Locate the word "objects" in the material, then show every line that holds it.
--------
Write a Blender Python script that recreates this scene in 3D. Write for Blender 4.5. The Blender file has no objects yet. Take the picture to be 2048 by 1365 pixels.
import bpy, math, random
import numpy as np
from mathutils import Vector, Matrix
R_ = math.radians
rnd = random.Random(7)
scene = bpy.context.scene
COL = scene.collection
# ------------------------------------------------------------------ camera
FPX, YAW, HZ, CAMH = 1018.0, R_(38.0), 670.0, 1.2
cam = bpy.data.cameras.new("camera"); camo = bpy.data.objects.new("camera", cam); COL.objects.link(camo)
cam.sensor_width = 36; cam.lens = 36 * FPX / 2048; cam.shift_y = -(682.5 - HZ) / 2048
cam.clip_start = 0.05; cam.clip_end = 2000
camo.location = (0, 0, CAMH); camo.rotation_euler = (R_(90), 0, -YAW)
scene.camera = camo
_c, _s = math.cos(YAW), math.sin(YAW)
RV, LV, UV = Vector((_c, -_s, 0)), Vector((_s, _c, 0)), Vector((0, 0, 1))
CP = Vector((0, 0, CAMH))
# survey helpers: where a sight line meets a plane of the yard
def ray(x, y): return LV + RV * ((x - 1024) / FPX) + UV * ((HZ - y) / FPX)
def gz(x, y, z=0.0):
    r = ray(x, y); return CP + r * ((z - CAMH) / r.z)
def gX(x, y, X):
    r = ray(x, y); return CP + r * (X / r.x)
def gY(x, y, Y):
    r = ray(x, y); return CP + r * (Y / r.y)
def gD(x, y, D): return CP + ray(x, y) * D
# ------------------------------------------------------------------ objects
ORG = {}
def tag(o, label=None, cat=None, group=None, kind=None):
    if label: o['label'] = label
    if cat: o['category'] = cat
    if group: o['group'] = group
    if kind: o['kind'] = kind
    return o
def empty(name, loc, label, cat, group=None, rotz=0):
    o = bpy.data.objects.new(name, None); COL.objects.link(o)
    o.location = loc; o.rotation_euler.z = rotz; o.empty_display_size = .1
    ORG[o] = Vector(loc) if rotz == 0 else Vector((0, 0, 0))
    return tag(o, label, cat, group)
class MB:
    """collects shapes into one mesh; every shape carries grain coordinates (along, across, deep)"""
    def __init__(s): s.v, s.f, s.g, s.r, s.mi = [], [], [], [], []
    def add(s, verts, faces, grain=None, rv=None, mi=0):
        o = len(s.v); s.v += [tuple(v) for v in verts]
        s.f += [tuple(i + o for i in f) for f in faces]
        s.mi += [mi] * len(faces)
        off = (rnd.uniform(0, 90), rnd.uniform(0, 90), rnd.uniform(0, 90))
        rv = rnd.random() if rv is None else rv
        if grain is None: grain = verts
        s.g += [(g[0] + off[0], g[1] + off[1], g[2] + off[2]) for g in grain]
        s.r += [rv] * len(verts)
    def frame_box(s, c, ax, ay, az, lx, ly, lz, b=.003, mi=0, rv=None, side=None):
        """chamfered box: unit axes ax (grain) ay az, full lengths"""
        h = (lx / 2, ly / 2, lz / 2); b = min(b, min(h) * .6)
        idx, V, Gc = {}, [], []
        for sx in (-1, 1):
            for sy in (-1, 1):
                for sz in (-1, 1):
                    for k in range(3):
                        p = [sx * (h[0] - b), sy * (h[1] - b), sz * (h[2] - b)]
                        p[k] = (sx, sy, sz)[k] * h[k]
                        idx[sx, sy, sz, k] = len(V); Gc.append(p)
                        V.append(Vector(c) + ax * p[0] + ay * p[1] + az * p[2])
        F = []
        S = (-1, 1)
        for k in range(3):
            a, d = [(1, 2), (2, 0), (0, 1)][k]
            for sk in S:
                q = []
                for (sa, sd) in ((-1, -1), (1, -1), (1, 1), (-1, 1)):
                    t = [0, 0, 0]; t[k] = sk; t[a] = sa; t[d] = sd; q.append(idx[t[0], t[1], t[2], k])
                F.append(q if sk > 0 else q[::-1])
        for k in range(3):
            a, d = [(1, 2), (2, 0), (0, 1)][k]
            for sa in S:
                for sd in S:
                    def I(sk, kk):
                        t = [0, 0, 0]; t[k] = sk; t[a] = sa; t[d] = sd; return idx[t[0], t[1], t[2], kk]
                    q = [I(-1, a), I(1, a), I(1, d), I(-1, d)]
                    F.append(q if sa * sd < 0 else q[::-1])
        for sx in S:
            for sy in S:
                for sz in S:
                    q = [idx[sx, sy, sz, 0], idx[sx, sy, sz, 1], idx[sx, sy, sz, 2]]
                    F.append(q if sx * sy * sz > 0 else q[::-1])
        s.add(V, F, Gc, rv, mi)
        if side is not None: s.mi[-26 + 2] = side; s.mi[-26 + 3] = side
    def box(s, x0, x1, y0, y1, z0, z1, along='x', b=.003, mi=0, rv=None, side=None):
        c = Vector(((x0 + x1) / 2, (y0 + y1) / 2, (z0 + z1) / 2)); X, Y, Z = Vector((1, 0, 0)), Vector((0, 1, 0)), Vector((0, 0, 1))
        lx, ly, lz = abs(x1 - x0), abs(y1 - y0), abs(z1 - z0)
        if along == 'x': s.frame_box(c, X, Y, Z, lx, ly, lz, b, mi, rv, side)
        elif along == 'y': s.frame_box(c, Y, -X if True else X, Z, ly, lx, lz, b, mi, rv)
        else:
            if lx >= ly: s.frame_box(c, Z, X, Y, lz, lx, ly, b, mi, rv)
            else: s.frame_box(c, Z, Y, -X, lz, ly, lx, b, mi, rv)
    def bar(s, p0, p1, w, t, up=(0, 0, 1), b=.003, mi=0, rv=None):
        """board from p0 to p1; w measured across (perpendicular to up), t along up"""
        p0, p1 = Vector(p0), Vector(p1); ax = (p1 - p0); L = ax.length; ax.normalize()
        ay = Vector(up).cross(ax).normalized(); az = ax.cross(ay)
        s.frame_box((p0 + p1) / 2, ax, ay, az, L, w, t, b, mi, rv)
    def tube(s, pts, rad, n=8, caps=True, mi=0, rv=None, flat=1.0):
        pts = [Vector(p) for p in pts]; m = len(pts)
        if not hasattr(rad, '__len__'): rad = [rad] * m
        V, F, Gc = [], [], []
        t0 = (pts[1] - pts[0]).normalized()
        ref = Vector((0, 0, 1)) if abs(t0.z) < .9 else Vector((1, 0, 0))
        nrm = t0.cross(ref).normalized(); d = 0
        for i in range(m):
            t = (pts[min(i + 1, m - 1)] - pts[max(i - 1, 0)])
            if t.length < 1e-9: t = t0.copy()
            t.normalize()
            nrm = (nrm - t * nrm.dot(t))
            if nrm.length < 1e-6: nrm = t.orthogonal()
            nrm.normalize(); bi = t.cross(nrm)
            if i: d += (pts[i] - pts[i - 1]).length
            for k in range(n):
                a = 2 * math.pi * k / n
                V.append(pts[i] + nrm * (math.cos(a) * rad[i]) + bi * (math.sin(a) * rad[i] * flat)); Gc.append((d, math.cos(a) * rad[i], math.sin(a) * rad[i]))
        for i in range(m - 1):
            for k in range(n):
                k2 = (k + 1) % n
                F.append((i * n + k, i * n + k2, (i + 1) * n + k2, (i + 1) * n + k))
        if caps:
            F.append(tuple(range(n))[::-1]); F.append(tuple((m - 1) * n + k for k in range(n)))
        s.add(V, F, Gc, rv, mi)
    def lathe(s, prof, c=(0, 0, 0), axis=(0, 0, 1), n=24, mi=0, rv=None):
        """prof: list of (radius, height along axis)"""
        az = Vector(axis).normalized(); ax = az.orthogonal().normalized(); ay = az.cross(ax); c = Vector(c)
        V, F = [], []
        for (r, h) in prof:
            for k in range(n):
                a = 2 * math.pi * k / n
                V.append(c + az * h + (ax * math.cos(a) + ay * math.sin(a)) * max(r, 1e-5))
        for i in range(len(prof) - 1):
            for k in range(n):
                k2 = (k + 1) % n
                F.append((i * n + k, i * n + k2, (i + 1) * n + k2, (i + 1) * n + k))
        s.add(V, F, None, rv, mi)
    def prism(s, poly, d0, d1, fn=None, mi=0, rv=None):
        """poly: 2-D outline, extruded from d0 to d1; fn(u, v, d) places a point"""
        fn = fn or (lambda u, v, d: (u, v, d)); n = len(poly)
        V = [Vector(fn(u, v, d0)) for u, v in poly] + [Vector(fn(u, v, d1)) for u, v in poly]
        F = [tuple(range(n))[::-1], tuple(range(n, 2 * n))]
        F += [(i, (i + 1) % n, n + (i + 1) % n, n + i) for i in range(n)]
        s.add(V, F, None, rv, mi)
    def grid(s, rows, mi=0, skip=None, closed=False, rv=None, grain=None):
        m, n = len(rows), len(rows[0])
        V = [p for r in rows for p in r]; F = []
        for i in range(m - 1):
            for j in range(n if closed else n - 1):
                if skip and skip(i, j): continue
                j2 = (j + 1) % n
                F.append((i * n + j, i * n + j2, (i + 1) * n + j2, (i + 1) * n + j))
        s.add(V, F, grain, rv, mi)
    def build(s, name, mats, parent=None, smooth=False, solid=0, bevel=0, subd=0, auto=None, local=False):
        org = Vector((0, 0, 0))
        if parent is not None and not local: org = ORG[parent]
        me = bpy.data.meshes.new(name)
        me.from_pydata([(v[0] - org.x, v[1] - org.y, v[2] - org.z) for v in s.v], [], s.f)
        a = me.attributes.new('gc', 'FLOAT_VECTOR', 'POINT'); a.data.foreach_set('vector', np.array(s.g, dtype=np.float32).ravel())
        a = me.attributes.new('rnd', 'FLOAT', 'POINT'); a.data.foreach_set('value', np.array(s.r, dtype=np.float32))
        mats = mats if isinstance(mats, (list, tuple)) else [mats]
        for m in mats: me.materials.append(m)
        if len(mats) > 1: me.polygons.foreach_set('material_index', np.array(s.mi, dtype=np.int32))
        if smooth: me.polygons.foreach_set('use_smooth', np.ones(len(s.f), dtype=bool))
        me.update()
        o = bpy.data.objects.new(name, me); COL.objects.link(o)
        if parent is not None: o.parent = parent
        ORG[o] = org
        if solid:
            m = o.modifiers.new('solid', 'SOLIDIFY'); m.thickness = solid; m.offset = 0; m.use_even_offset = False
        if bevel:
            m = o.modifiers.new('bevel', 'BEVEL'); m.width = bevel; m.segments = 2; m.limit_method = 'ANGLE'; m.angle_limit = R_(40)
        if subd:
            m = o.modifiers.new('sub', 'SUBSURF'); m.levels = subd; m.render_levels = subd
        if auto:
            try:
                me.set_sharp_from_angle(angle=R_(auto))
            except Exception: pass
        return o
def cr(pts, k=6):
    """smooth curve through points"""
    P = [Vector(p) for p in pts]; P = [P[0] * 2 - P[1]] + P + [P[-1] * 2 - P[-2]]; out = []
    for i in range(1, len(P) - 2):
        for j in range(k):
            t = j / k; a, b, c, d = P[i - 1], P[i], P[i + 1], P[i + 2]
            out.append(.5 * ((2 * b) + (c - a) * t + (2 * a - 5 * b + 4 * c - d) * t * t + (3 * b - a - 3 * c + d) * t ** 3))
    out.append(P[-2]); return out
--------
**Result below:**
Write a Blender Python script that recreates this scene in 3D. Write for Blender 4.5. The Blender file has no objects yet. Take the picture to be 2048 by 1365 pixels.
cam = bpy.data.cameras.new("camera"); camo = bpy.data.objects.new("camera", cam); COL.objects.link(camo)
# ------------------------------------------------------------------ objects
    o = bpy.data.objects.new(name, None); COL.objects.link(o)
        o = bpy.data.objects.new(name, me); COL.objects.link(o)